◆ **What is asked**:
Extract exactly the lines from the top of the records through the line containing "return Vector((a *", and keep pictures out of the copy.

◆ **Information provided**:
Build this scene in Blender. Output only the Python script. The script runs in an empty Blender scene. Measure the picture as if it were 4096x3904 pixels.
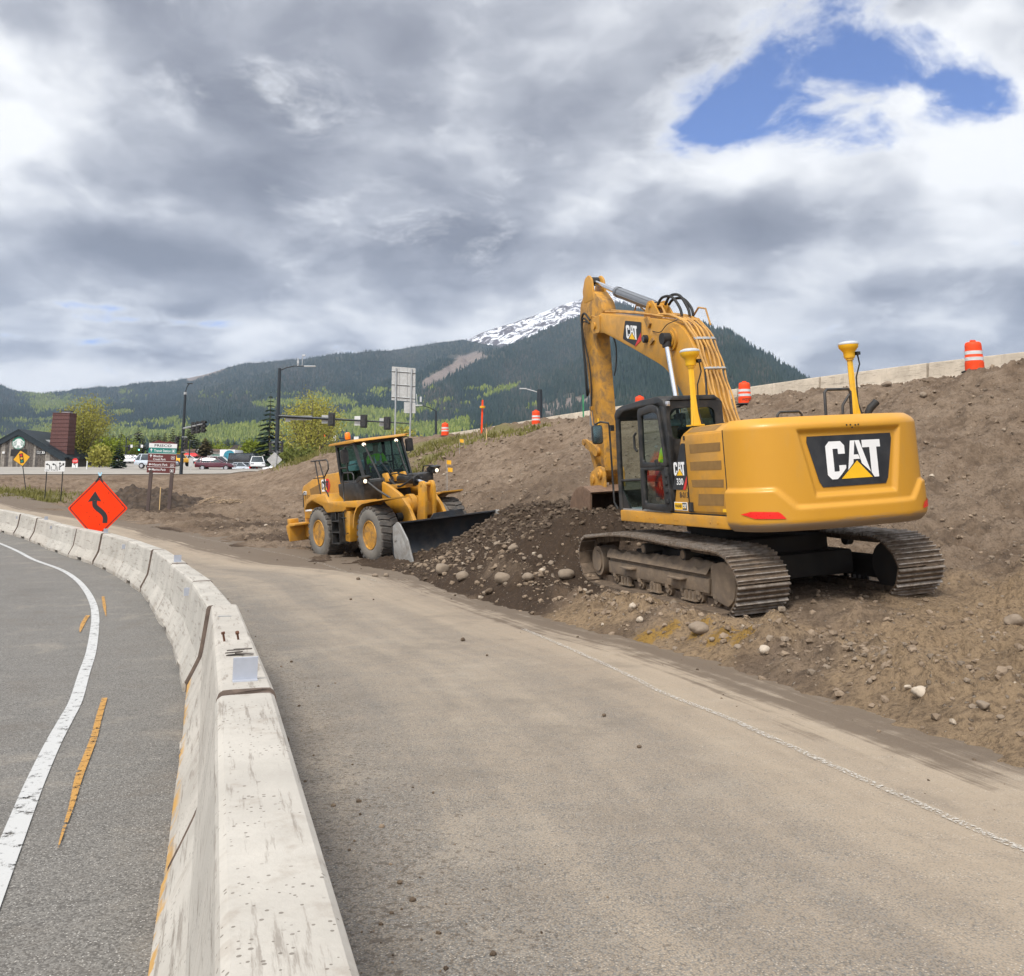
import bpy, bmesh, math, random
import numpy as np
from mathutils import Vector, Matrix, Euler
R = math.radians
scene = bpy.context.scene
col = scene.collection
random.seed(7)
F_PX, HORIZON, CAM_Z = 930.0, 480.0, 1.7
PITCH = math.atan(F_PX / 6000)
CP, SP = math.cos(PITCH), math.sin(PITCH)
Y0 = HORIZON - F_PX * math.tan(PITCH)


def W(px, py, Y):
    """world point at forward distance Y that lies on the photo's sight line (px, py); used when surveying the site"""
    a, b = (px - 512) / F_PX, (Y0 - py) / F_PX
    t = Y / (CP - b * SP)
    return Vector((a * t, Y, CAM_Z + (SP + b * CP) * t))


# ---------------------------------------------------------------- camera
cam_data = bpy.data.cameras.new('camera')
cam = bpy.data.objects.new('camera', cam_data)
col.objects.link(cam)
cam.location = (0, 0, CAM_Z)
cam.rotation_euler = (math.pi / 2 + PITCH, 0, 0)
cam_data.sensor_fit = 'HORIZONTAL'
cam_data.sensor_width = 36
cam_data.lens = F_PX / 1024 * 36
cam_data.shift_y = -(488 - Y0) / 1024
cam_data.clip_start = 0.05
cam_data.clip_end = 30000
scene.camera = cam


# ---------------------------------------------------------------- object helpers
def tag(o, label=None, cat=None, group=None, kind=None):
    if label: o['label'] = label
    if cat: o['category'] = cat
    if group: o['group'] = group
    if kind: o['kind'] = kind
    return o


def thing(name, label, cat, loc=(0, 0, 0), rot=(0, 0, 0), group=None, mat=None):
    o = bpy.data.objects.new(name, None)
    col.objects.link(o)
    o.empty_display_size = .3
    if mat is not None:
        o.matrix_world = mat
    else:
        o.location = loc
        o.rotation_euler = rot
    return tag(o, label, cat, group)


def dup(o, parent=None):
    c = o.copy()
    col.objects.link(c)
    if parent is not None: c.parent = parent
    for ch in list(o.children):
        dup(ch, c)
    return c


class MB:
    """collects shapes, links them as ONE mesh object"""
    def __init__(self):
        self.v, self.f, self.m, self.s = [], [], [], []
        self.M = Matrix.Identity(4)

    def add(self, vs, fs, mi=0, smooth=False):
        n = len(self.v)
        M = self.M
        self.v += [tuple(M @ Vector(p)) for p in vs]
        self.f += [tuple(i + n for i in f) for f in fs]
        self.m += [mi] * len(fs)
        self.s += [smooth] * len(fs)
        return self

    def box(self, c, s, rot=None, mi=0):
        x, y, z = s[0] / 2, s[1] / 2, s[2] / 2
        vs = [Vector(p) for p in ((-x, -y, -z), (x, -y, -z), (x, y, -z), (-x, y, -z), (-x, -y, z), (x, -y, z), (x, y, z), (-x, y, z))]
        if rot is not None:
            E = rot if isinstance(rot, Matrix) else Euler(rot).to_matrix()
            vs = [E @ p for p in vs]
        c = Vector(c)
        return self.add([p + c for p in vs], [(0, 3, 2, 1), (4, 5, 6, 7), (0, 1, 5, 4), (1, 2, 6, 5), (2, 3, 7, 6), (3, 0, 4, 7)], mi)

    def prism(self, poly, axis, lo, hi, mi=0, lo2=None):
        """polygon in the plane of the two other axes, pushed along `axis` from lo to hi"""
        def P(q, t):
            a, b = q
            return (t, a, b) if axis == 0 else (a, t, b) if axis == 1 else (a, b, t)
        n = len(poly)
        vs = [P(q, lo) for q in poly] + [P(q, hi) for q in poly]
        ar = sum(poly[i][0] * poly[(i + 1) % n][1] - poly[(i + 1) % n][0] * poly[i][1] for i in range(n))
        flip = (ar < 0) ^ (axis == 1) ^ (hi < lo)
        fs = [tuple(range(n))[::-1], tuple(range(n, 2 * n))] + [(i, (i + 1) % n, n + (i + 1) % n, n + i) for i in range(n)]
        if flip: fs = [f[::-1] for f in fs]
        return self.add(vs, fs, mi)

    def tube(self, pts, r, n=8, mi=0, caps=True, smooth=True):
        pts = [Vector(p) for p in pts]
        k = len(pts)
        rs = r if isinstance(r, (list, tuple)) else [r] * k
        vs, fs = [], []
        up = None
        for i, p in enumerate(pts):
            t = (pts[min(i + 1, k - 1)] - pts[max(i - 1, 0)])
            t = t.normalized() if t.length > 1e-9 else Vector((0, 0, 1))
            if up is None:
                up = Vector((0, 0, 1)) if abs(t.z) < .9 else Vector((1, 0, 0))
            a = t.cross(up)
            if a.length < 1e-4: a = t.cross(Vector((0.3, 1, 0.1)))
            a.normalize()
            b = a.cross(t).normalized()
            up = b
            for j in range(n):
                q = 2 * math.pi * j / n
                vs.append(p + (a * math.cos(q) + b * math.sin(q)) * rs[i])
        for i in range(k - 1):
            for j in range(n):
                fs.append((i * n + j, (i + 1) * n + j, (i + 1) * n + (j + 1) % n, i * n + (j + 1) % n)[::-1])
        self.add(vs, fs, mi, smooth)
        if caps:
            self.add(vs[:n], [tuple(range(n))[::-1]], mi)
            self.add(vs[-n:], [tuple(range(n))], mi)
        return self

    def cyl(self, p0, p1, r, n=20, mi=0, r2=None):
        return self.tube([p0, p1], [r, r if r2 is None else r2], n, mi)

    def lathe(self, prof, n=32, M=None, mi=0, smooth=True, closed=False):
        """profile of (radius, height) pairs turned round local z"""
        vs, fs = [], []
        M = M or Matrix.Identity(4)
        for (r, z) in prof:
            for j in range(n):
                q = 2 * math.pi * j / n
                vs.append(M @ Vector((r * math.cos(q), r * math.sin(q), z)))
        for i in range(len(prof) - 1):
            for j in range(n):
                fs.append((i * n + j, i * n + (j + 1) % n, (i + 1) * n + (j + 1) % n, (i + 1) * n + j))
        self.add(vs, fs, mi, smooth)
        if not closed:
            if prof[0][0] > 1e-6: self.add(vs[:n], [tuple(range(n))[::-1]], mi)
            if prof[-1][0] > 1e-6: self.add(vs[-n:], [tuple(range(n))], mi)
        return self

    def sheet(self, rows, mi=0, smooth=True):
        """grid of points: list of equally long rows"""
        n = len(rows[0])
        vs = [p for r in rows for p in r]
        fs = [(i * n + j, i * n + j + 1, (i + 1) * n + j + 1, (i + 1) * n + j) for i in range(len(rows) - 1) for j in range(n - 1)]
        return self.add(vs, fs, mi, smooth)

    def build(self, name, mats, parent=None, bevel=0, seg=2, angle=35, local=None, crease=50):
        me = bpy.data.meshes.new(name)
        me.from_pydata(self.v, [], self.f)
        if not isinstance(mats, (list, tuple)): mats = [mats]
        for m in mats: me.materials.append(m)
        me.polygons.foreach_set('material_index', self.m)
        me.polygons.foreach_set('use_smooth', self.s)
        if bevel:
            bm = bmesh.new()
            bm.from_mesh(me)
            bmesh.ops.remove_doubles(bm, verts=bm.verts, dist=1e-4)
            es = [e for e in bm.edges if len(e.link_faces) == 2 and e.calc_face_angle(0) > R(28)]
            if es:
                bmesh.ops.bevel(bm, geom=es, offset=bevel, segments=seg, profile=.5, affect='EDGES', clamp_overlap=True)
            bm.to_mesh(me)
            bm.free()
            me.polygons.foreach_set('use_smooth', [True] * len(me.polygons))
            me.set_sharp_from_angle(angle=R(angle))
        elif any(self.s):
            me.set_sharp_from_angle(angle=R(crease))
        me.update()
        o = bpy.data.objects.new(name, me)
        col.objects.link(o)
        if parent is not None: o.parent = parent
        if local is not None: o.matrix_local = local
        return o


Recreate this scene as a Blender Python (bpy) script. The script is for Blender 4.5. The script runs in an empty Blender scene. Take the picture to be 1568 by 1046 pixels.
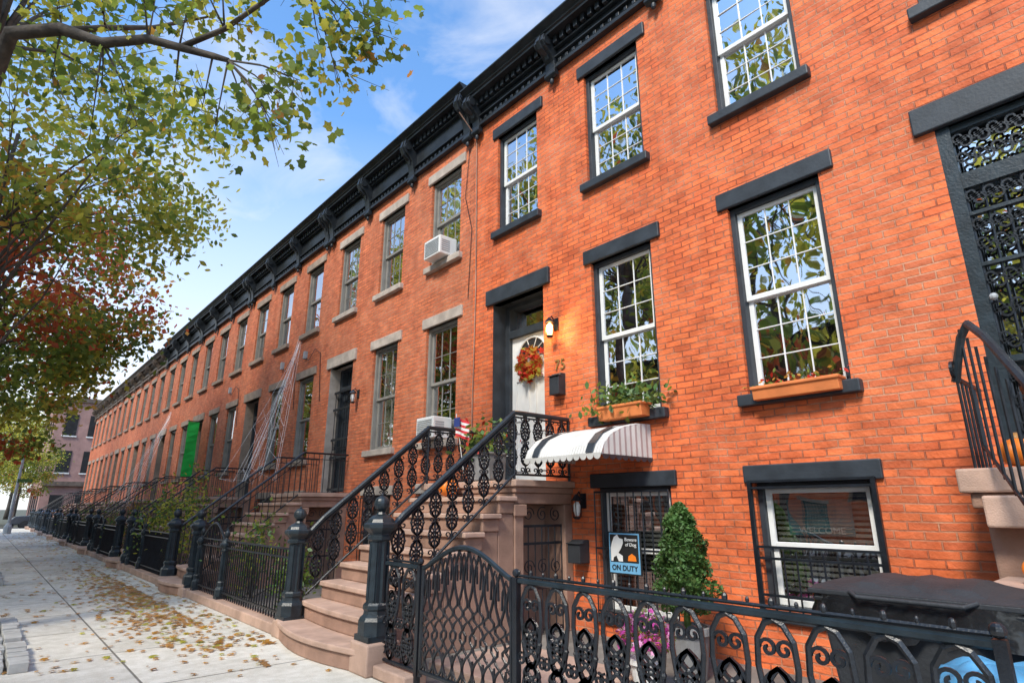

◆ **Output for this exercise**:
Build this scene in Blender. Output only the Python script. The script runs in an empty Blender scene. Measure the picture as if it were 4096x3904 pixels.
import bpy, bmesh, math, random
import numpy as np
from mathutils import Vector, Matrix, Euler
R = math.radians
scene = bpy.context.scene
col = scene.collection
random.seed(7)
F_PX, HORIZON, CAM_Z = 930.0, 480.0, 1.7
PITCH = math.atan(F_PX / 6000)
CP, SP = math.cos(PITCH), math.sin(PITCH)
Y0 = HORIZON - F_PX * math.tan(PITCH)


def W(px, py, Y):
    """world point at forward distance Y that lies on the photo's sight line (px, py); used when surveying the site"""
    a, b = (px - 512) / F_PX, (Y0 - py) / F_PX
    t = Y / (CP - b * SP)
    return Vector((a * t, Y, CAM_Z + (SP + b * CP) * t))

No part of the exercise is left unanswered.